:: What you will do ::
Write the lines out again, from the top of the material to the line containing "tC, wave=.008, seed=4)", pictures excluded.

::: Supplied information

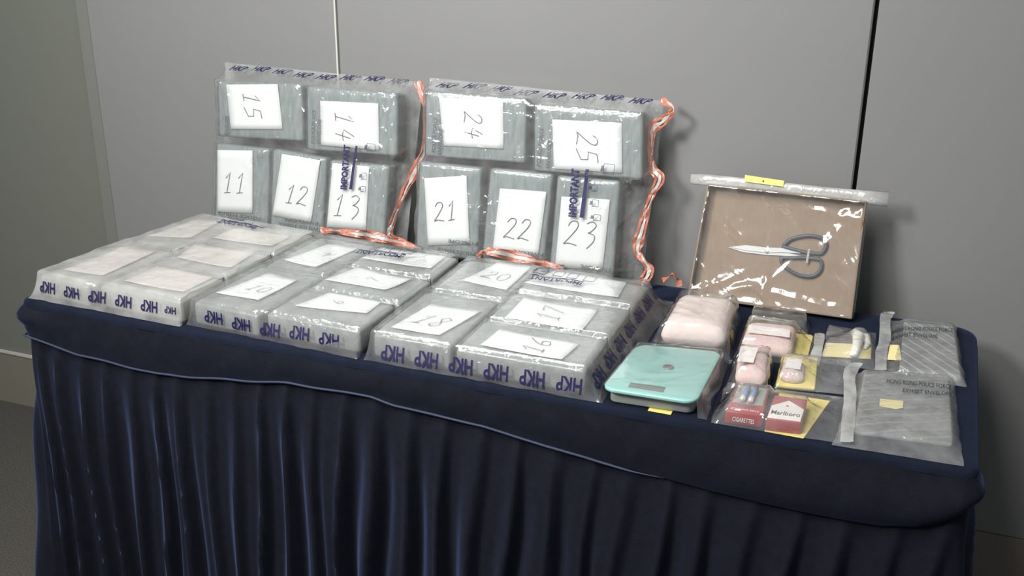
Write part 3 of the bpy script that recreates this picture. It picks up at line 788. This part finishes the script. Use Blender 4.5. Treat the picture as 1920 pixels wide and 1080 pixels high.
# small twisted seal end at the back corner of the nearest flat bag
ribbon('orange_seal', FLAT, [(1.205, .470, .05), (1.222, .485, .058), (1.232, .492, .05), (1.238, .486, .035)], .012, M['orange'], tC, wave=.008, seed=4)

# ================================================================== carton tray with scissors
q0 = [(1.261, .232), (1.569, .232), (1.573, .004), (1.252, .002)]
ct = thing('carton_tray', 'open cardboard tray leaning on the wall with scissors in it', 'box', BOXF.P(1.41, .003, 0))
DP = .028
def prism(name, fr, poly, h0, h1, m, parent, **k):
    n = len(poly); vs = [fr.P(a, b, h0) for a, b in poly]+[fr.P(a, b, h1) for a, b in poly]
    fs = [tuple(reversed(range(n))), tuple(range(n, 2*n))]+[(i, (i+1) % n, n+(i+1) % n, n+i) for i in range(n)]
    return mesh(name, vs, fs, m, parent, smooth=False, **k)
prism('back_panel', BOXF, [q0[3], q0[2], q0[1], q0[0]], .0005, .0025, M['card_in'], ct)
i0 = q_shrink(q0, .0028)
for a, b in ((0, 1), (1, 2), (2, 3), (3, 0)):
    prism('side_wall', BOXF, [q0[a], q0[b], i0[b], i0[a]][::-1], .0025, DP, M['card'], ct)
# scissors
sc = thing('scissors', 'steel scissors with dark grey loop handles lying in the cardboard tray', 'scissors', BOXF.P(1.41, .11, .003))
prism('blade', BOXF, [(1.315, .1115), (1.345, .1055), (1.393, .1055), (1.430, .1085), (1.458, .1085), (1.461, .1125), (1.430, .1155), (1.393, .1175), (1.350, .1180)][::1], .0035, .0055, M['steel'], sc)
prism('blade', BOXF, [(1.320, .1125), (1.350, .1095), (1.393, .1100), (1.425, .1150), (1.458, .1170), (1.461, .1210), (1.425, .1235), (1.393, .1205), (1.350, .1200)], .0057, .0077, M['steel'], sc)
v, f = tube([BOXF.P(1.393, .1135, .0077), BOXF.P(1.393, .1135, .0098)], .004, 14, up=(1, 0, 0)); mesh('pivot_screw', v, f, M['steel'], sc)
for loop in ([(1.423, .1265), (1.437, .143), (1.468, .1535), (1.494, .152), (1.505, .141), (1.499, .1235), (1.485, .1205), (1.459, .1215)],
             [(1.422, .103), (1.432, .087), (1.461, .0745), (1.487, .0755), (1.501, .090), (1.499, .108), (1.484, .1105), (1.455, .1085)]):
    pts = smooth_path(loop+[loop[0]], 6)[:-1]
    v, f = tube([BOXF.P(p[0], p[1], .0075) for p in pts], .0036, 8, closed=True, up=BOXF.n); mesh('handle', v, f, M['grip'], sc)
prism('handle_clip', BOXF, [(1.4715, .100), (1.4755, .100), (1.4765, .128), (1.4725, .128)], .0112, .0125, M['sealwhite'], sc)
# clear bag over the tray, rolled at the top
tbg = thing('tray_bag', 'clear plastic bag with rolled white top wrapped around the cardboard tray', 'bag', BOXF.P(1.41, .001, 0))
qb = [(1.257, .238), (1.573, .238), (1.577, .000), (1.247, -.0015)]
ring = []
for a, b in ((0, 1), (1, 2), (2, 3), (3, 0)): ring.append(([q0[a], q0[b], i0[b], i0[a]], DP))
class TrayFilm(Film): pass
U = np.linspace(0, 1, 91); V = np.linspace(0, 1, 67); UU, VV = np.meshgrid(U, V)
tl, tr, br, bl = qb
A = (1-UU)*(1-VV)*bl[0]+UU*(1-VV)*br[0]+UU*VV*tr[0]+(1-UU)*VV*tl[0]; Bq = (1-UU)*(1-VV)*bl[1]+UU*(1-VV)*br[1]+UU*VV*tr[1]+(1-UU)*VV*tl[1]
dq = sdf_quad(q0, A, Bq)
hh = np.where(dq > -.0005, DP+.0015, 0.004)
sagd = np.clip(dq, 0, 1)
hh = hh - np.where(dq > .002, .010*(1-np.exp(-sagd/.03)), 0)
hh += np.where(dq > .001, 1, 0)*(creases(A, Bq, 5, 16, .0060, .16, .009, None)+creases(A, Bq, 8, 14, .0040, .13, .005, math.radians(-35), .4)+.0030*(vnoise(A*22, Bq*22, 5)-.5)+.0012*vnoise(A*80, Bq*80, 6))
hh = np.maximum(hh, np.where(dq > 0, .012, .002))
hh[0, :] = hh[-1, :] = .001; hh[:, 0] = hh[:, -1] = .001
n1 = 91
mesh('bag_film', [BOXF.P(a, b, h) for a, b, h in zip(A.ravel().tolist(), Bq.ravel().tolist(), hh.ravel().tolist())],
     [(j*n1+i, j*n1+i+1, (j+1)*n1+i+1, (j+1)*n1+i) for j in range(66) for i in range(90)], M['film_clear'], tbg)
rp_ = [(1.2245, .2395), (1.26, .2410), (1.33, .2425), (1.41, .2415), (1.50, .2410), (1.56, .2405), (1.6075, .2405)]
v, f = tube([BOXF.P(a, b, .019) for a, b in rp_], [.0105, .0115, .0105, .0105, .011, .0125, .0145], 12, flat=.45, up=BOXF.n)
mesh('rolled_top', v, f, M['fold'], tbg)
tg = prism('yellow_tag', BOXF, [(1.333, .2450), (1.410, .2430), (1.410, .2545), (1.333, .2580)], .0262, .0272, M['yellow'], tbg)
v, f = tube([BOXF.P(1.370, .2495, .0272), BOXF.P(1.370, .2495, .0279)], .0018, 10, up=(1, 0, 0)); mesh('dot', v, f, M['ink_black'], tg)

# ================================================================== the things at the near end
def lump(name, q, h0, h1, m, parent, seed, **k): return slab(name, FLAT, q, h0, h1, (h1-h0)*.45, M[m], parent, corner=.016, dome=.004, lumps=.0022, seed=seed, k=6, **k)
def env(parent, quad, obst, seed, fm='film_env', name='bag_film', **k):
    kw = dict(step=.0045, iters=26, seed=seed, ncr=22, amp=.0014, noise=.0012, base=.0006, lift=.0012, clen=.05, cwid=.0022, rim=.002)
    kw.update(k)
    F = Film(FLAT, quad, obst, **kw); F.build(name, M[fm], parent); return F
# --- kitchen scale
qt = [(1.232, .190), (1.379, .214), (1.378, .004), (1.222, -.003)]
ks = thing('kitchen_scale', 'square teal kitchen scale inside a clear bag at the table edge', 'scale', FLAT.P(1.305, .1, 0))
slab('scale_body', FLAT, [(1.240, .182), (1.372, .204), (1.371, .018), (1.232, .010)], .001, .0245, .004, M['scalebody'], ks, corner=.012)
slab('glass_plate', FLAT, qt, .0250, .0315, .002, M['teal'], ks, corner=.022, k=8)
c = R4(1.306, .114, .019, .019); slab('button', FLAT, c, .0314, .0330, .0006, M['button'], ks, corner=.0094, k=8)
slab('display', FLAT, [(1.262, .034), (1.320, .038), (1.321, .018), (1.262, .015)], .0314, .0320, .0002, M['lcd'], ks, corner=.001)
sb = thing('scale_bag', 'clear plastic bag around the teal kitchen scale', 'bag', FLAT.P(1.31, .12, 0))
env(sb, [(1.226, .226), (1.392, .250), (1.396, .010), (1.214, -.006+.008)], [(q_shrink(qt, -.001), .0345, .006)], 61, 'film_clear', ncr=26, iters=40, amp=.0018)
prism('yellow_slip', FLAT, [(1.300, .006), (1.338, .006), (1.338, .020), (1.300, .020)], .0002, .0008, M['yellow'], sb)
# --- large bag of powder
pb = thing('powder_bag', 'plump clear bag of pinkish white powder behind the teal scale', 'bag', FLAT.P(1.31, .34, 0))
qp = [(1.250, .428), (1.362, .440), (1.374, .268), (1.256, .252)]
lump('powder', qp, .001, .048, 'powder', pb, 3)
Fp = env(pb, [(1.243, .462), (1.374, .468), (1.386, .248), (1.236, .234)], [(qp, .056, .02)], 63, 'film_clear', ncr=40, iters=40, amp=.0026)
lettering('printed_lettering', [('POLICE FORCE', (lambda u, v: Fp.at(1.270+.085*u, .442-.006*u+.008*v, .001)), .0)], M['ink_grey'], pb)
# --- dark foil pouch at the foot of the tray
fp = thing('foil_pouch', 'small dark shiny foil pouch at the foot of the cardboard tray', 'pouch', FLAT.P(1.44, .45, 0))
slab('pouch', FLAT, [(1.388, .474), (1.492, .476), (1.494, .432), (1.392, .424)], .0008, .016, .006, M['darkfoil'], fp, corner=.01, dome=.002, lumps=.002, seed=5)
env(fp, [(1.382, .482), (1.500, .484), (1.502, .426), (1.386, .418)], [([(1.388, .474), (1.492, .476), (1.494, .432), (1.392, .424)], .022, .008)], 64, 'film_clear', ncr=8)
# --- pink packet in a bag with a yellow envelope
pk = thing('pink_packet_bag', 'clear bag with a wide pale pink packet and a yellow slip, behind the lumpy one', 'bag', FLAT.P(1.45, .33, 0))
qk = [(1.394, .388), (1.484, .394), (1.490, .286), (1.400, .274)]
prism('yellow_slip', FLAT, [(1.398, .300), (1.515, .318), (1.512, .418), (1.392, .412)], .0006, .0014, M['yellow'], pk)
lump('pink_packet', qk, .0016, .028, 'pinky', pk, 7)
prism('white_label', FLAT, [(1.405, .310), (1.480, .316), (1.476, .352), (1.403, .346)], .0335, .0341, M['packwhite'], pk)
Fk = env(pk, [(1.386, .414), (1.532, .422), (1.536, .276), (1.392, .262)], [(qk, .037, .012)], 65, 'film_clear', ncr=30, iters=30, amp=.002)
ribbon('fold_strip', FLAT, [(1.524, .420, .006), (1.528, .36, .008), (1.530, .278, .006)], .018, M['fold'], pk, wave=.003, seed=9)
lettering('printed_lettering', [('EXHIBIT', (lambda u, v: Fk.at(1.492+.036*u, .372-.012*u+.007*v, .001)), 0)], M['ink_black'], pk)
# --- bag with yellow slip and white roll
br_ = thing('slip_bag', 'clear bag with a pale yellow slip and a white tissue roll, under the tray corner', 'bag', FLAT.P(1.575, .39, 0))
prism('yellow_slip', FLAT, [(1.538, .328), (1.622, .350), (1.618, .414), (1.538, .392)], .0008, .0016, M['yellow_pale'], br_)
v, f = tube([FLAT.P(1.592, .340, .008), FLAT.P(1.594, .380, .010), FLAT.P(1.594, .418, .012), FLAT.P(1.585, .436, .012)], [.0065, .008, .011, .008], 12)
mesh('tissue_roll', v, f, M['cotton'], br_)
v, f = tube([FLAT.P(1.592, .430, .010), FLAT.P(1.606, .432, .009), FLAT.P(1.612, .405, .006), FLAT.P(1.608, .385, .004)], [.007, .009, .006, .003], 10, flat=.7); mesh('tissue_fold', v, f, M['cotton'], br_)
Fb = env(br_, [(1.534, .482), (1.622, .474), (1.632, .304), (1.538, .300)], [([(1.584, .436), (1.604, .438), (1.604, .334), (1.584, .334)], .023, .008), ([(1.54, .40), (1.58, .41), (1.58, .345), (1.54, .335)], .010, .005)], 66, 'film_env', ncr=22)
lettering('printed_lettering', [('HONG KONG POLICE', (lambda u, v: Fb.at(1.538+.044*u, .410+.008*u+.007*v, .001)), 0), ('EXHIBIT', (lambda u, v: Fb.at(1.540+.024*u, .398+.004*u+.0065*v, .001)), 0)], M['ink_black'], br_)
# --- lumpy pink bag
lp_ = thing('lumpy_powder_bag', 'small lumpy bag of pink powder touching the corner of the teal scale', 'bag', FLAT.P(1.437, .18, 0))
ql = [(1.404, .232), (1.460, .238), (1.468, .140), (1.416, .132)]
lump('powder', ql, .001, .036, 'pinky', lp_, 12)
prism('white_label', FLAT, [(1.414, .160), (1.440, .163), (1.438, .228), (1.408, .224)], .0425, .0431, M['packwhite'], lp_)
env(lp_, [(1.394, .254), (1.466, .258), (1.474, .122), (1.402, .114)], [(ql, .046, .016)], 67, 'film_clear', ncr=30, amp=.0026)
# --- yellow envelope with pink packet and a clear tail
ye = thing('yellow_envelope', 'yellow envelope with a small pink packet, in the middle of the near rows', 'envelope', FLAT.P(1.50, .235, 0))
slab('paper_body', FLAT, [(1.472, .300), (1.534, .304), (1.544, .180), (1.480, .168)], .0008, .0070, .002, M['yellow'], ye, corner=.003)
qpk = [(1.480, .262), (1.516, .264), (1.524, .182), (1.484, .176)]
lump('pink_packet', qpk, .0072, .018, 'pinky', ye, 15)
prism('white_label', FLAT, [(1.488, .205), (1.514, .208), (1.512, .250), (1.487, .248)], .0235, .0241, M['packwhite'], ye)
env(ye, [(1.470, .306), (1.590, .330), (1.596, .186), (1.478, .164)], [(qpk, .026, .008), ([(1.474, .298), (1.533, .302), (1.542, .182), (1.482, .170)], .0085, .003)], 68, 'film_env', ncr=36, amp=.002)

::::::

:: Exercise output ::
Write part 3 of the bpy script that recreates this picture. It picks up at line 788. This part finishes the script. Use Blender 4.5. Treat the picture as 1920 pixels wide and 1080 pixels high.
# small twisted seal end at the back corner of the nearest flat bag
ribbon('orange_seal', FLAT, [(1.205, .470, .05), (1.222, .485, .058), (1.232, .492, .05), (1.238, .486, .035)], .012, M['orange'], tC, wave=.008, seed=4)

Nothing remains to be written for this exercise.